Why Did Email Fraud Attacks Grow 103% Year-Over-Year?

May 16, 2018
Ryan Terry

Email fraud rose to new levels in 2017 and in the first quarter of 2018 and we continue to see an increase in both the size and scope of the problem. These socially engineered attacks, which target people rather than technology, are leveraging many different tactics to successfully lure money and other valuable information away from unsuspecting victims. According to the FBI, business email compromise (a common form of email fraud) cost organizations over $675 million in 2017, an 87.5% increase over the previous year. 

To better understand this ever-evolving threat, Proofpoint analyzed the email fraud attacks we blocked that targeted thousands of organizations around the globe. Here are some of our findings for Q1 2018.

Email Fraud Volume Grew 103% Year-Over-Year

More than 90% of organizations were targeted in the first quarter of 2018. The total number of email fraud attacks rose 55% over the previous quarter and 103% year-over-year. And while these attacks are sent in low volumes, organizations were targeted with greater frequency than we have previously seen. The average number of malicious emails directed at a given company was 28. This is a 36% increase over the previous quarter and is up 28% year-over-year.

Organizations of all sizes, across all countries, and in all industry verticals are at risk. We found no statistical correlation between the size of the company and how frequently it was targeted by email fraud. While larger organizations may be richer targets, small companies may be more vulnerable.

The United States saw the largest total volume of email fraud attacks in Q1, but organizations in the United Kingdom were targeted most frequently – with an average of 36 malicious emails directed at a given company. The Netherlands saw the lowest number of email fraud – both in terms of total volume of attacks and in the average number of times an organization was targeted, being nine.

Nearly all industry verticals saw an increase in attacks over the previous quarter. The Entertainment/Media industry saw the largest quarter-over-quarter rise, at nearly 73%, and the real estate industry was targeted most often in Q1. This information stands to reason as fraudsters seek to insert themselves into high-value, time-sensitive transactions.

Socially Engineered for Success

The top three subject line categories used in email fraud attacks were “Request”, “Payment”, and “Urgent”.  This is consistent with previous quarters and aligns with the fact that wire transfer scams are the most frequent form of email fraud.  We have seen a spike in W2 scams during the first quarter in each of the past 3 years due to the U.S. tax deadline.  These specific attacks rose 800% over the previous quarter.

Criminals are becoming more sophisticated and are inserting themselves into more business processes. On average, about 13 identities were spoofed and nearly 17 people were targeted within a given organization. Email fraud has truly become a multi-dimensional problem as 41% of companies had more than 5 people’s identities spoofed and more than 5 people targeted.

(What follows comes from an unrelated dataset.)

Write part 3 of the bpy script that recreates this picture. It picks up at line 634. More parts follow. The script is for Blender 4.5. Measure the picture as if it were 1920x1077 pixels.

Attackers Leverage Multiple Fraud Tactics to Evade Detection

Display name spoofing is the most common fraud tactic used and is often used in tandem with other tactics. In Q1, 98.42% of all impostor email attacks used this tactic. Webmail domains, such as gmail.com or aol.com, were the most common sending domains seen – making up 53% of these attacks. Display name spoofing attacks sent from webmail addresses accounted for 40% of all email fraud in Q1.

Domain spoofing, where an attacker hijacks an organization’s trusted domain, accounted for about 27% of all email fraud attacks, but 70% of the organizations that were targeted in Q1, were targeted by at least one domain spoofing attack. 

Lookalike domains, or cousin domains, represented 4% of the domain types used in Q1. Of these attacks, the most common technique used was to swap individual characters (i.e. replacing a “5” for an “s” or a “0” for an “o”). Other leading techniques included adding or removing the leading/trailing characters (i.e. adding an “s” at the end of a domain) and inserting an additional character (i.e. using “rn” to replace “m”).

Recommendations for Solving Email Fraud

Email fraud continues to rise at unprecedented rates. Cybercriminals can leverage multiple tactics to try and evade detection, leaving your employees, customers, and business partners as the last line of defense. Organizations need to solve this problem with multiple layers of security that include:

  • Dynamic classification. Analyze the content and context of the email and stop display name and lookalike domain spoofing at the email gateway.
  • Email authentication. Validate the identities of email senders that use an organization’s trusted domains and instruct the gateway what to do with messages that fail authentication.
  • Lookalike domain monitoring. Identify and flag potential risky domains outside of your control.